So I just got back from vacation. I finally had some free reading time, and decided to see what all the fuss was about Steig Larsson’s Millenium series. I’ll try to write this post without any spoilers.

I must confess, I remain perplexed.

This series has been the biggest crime fiction crossover, arguably, since THE DA VINCI CODE.

There, I could understand the hype. The writing wasn’t the best I’ve ever read, but Dan Brown is a heck of a storyteller, and the underlying religious conspiracy themes were compelling.

To be frank, I spent most of my time reading TGWTDT scratching my head. I honestly don’t get it. The dialogue was clunky throughout, the bulk of the story revolved around a financial scheme that was underwhelming, and the characters were fairly two-dimensional. And above all that, the resolution of one of the two primary plots was largely unsatisfying. Now, some of the fault here might lie with the translator. But then most of the copies sold have been translations into one language or another. So why did this, of all books, become a runaway bestseller?

I read the next two books, and they were decidedly better. There was actually action- hallelujah- and the themes outlined in the first installment came to fruition. The characters developed some depth (although based on Larsson’s portrayal, the men in Sweden either love women to death, or are misogynistic to the point of credulity, which I found annoying).

Still- all in all, I’d rank the books in the mid-range of works I’ve read in the past year. They weren’t bad, as a whole, but they weren’t fantastic either.
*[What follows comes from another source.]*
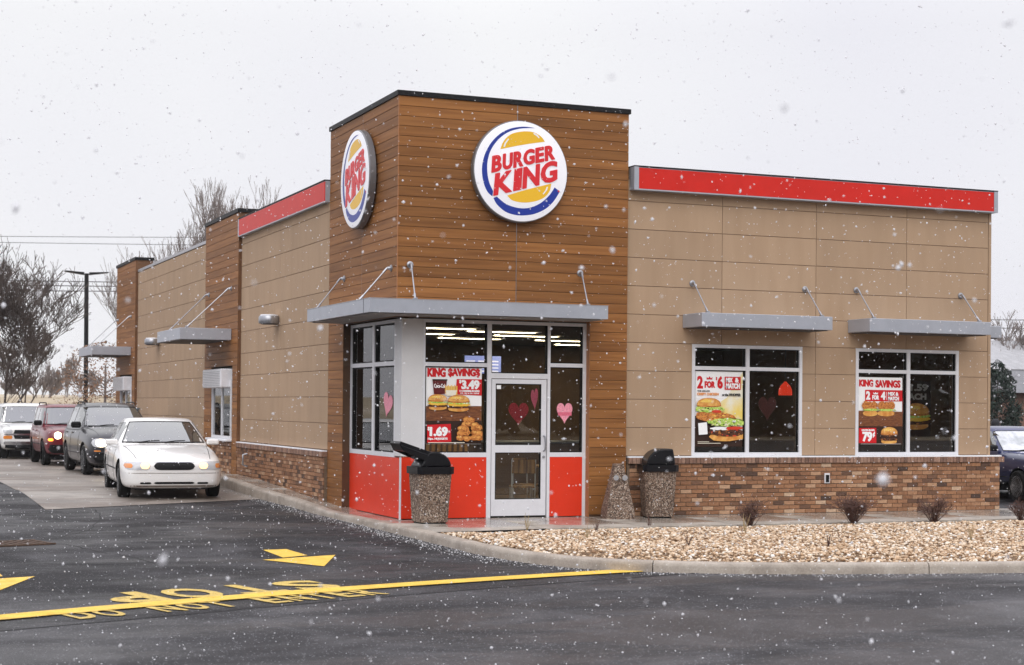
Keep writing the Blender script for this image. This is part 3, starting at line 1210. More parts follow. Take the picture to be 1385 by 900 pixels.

So what’s the big deal? Was it the tragic backstory of Larsson’s untimely demise that kicked the marketing machine into overdrive? I haven’t read many of his fellow countrymen, but from what I understand some of their works are superior. So why did these become the books that people who never read thrillers suddenly embraced with their book clubs? Especially since none of the books was particularly literary. And the characters weren’t what one would usually expect the mainstream to embrace. We had a couple that was involved in a extramarital affair that was accepted by all parties involved (including the cuckolded husband), and a main character who was a Goth/punk Aspergers hacker. Interesting, but not the type of main character I’d expect the world as a whole to cheer for.

If someone would care to enlighten me, I’d be much obliged.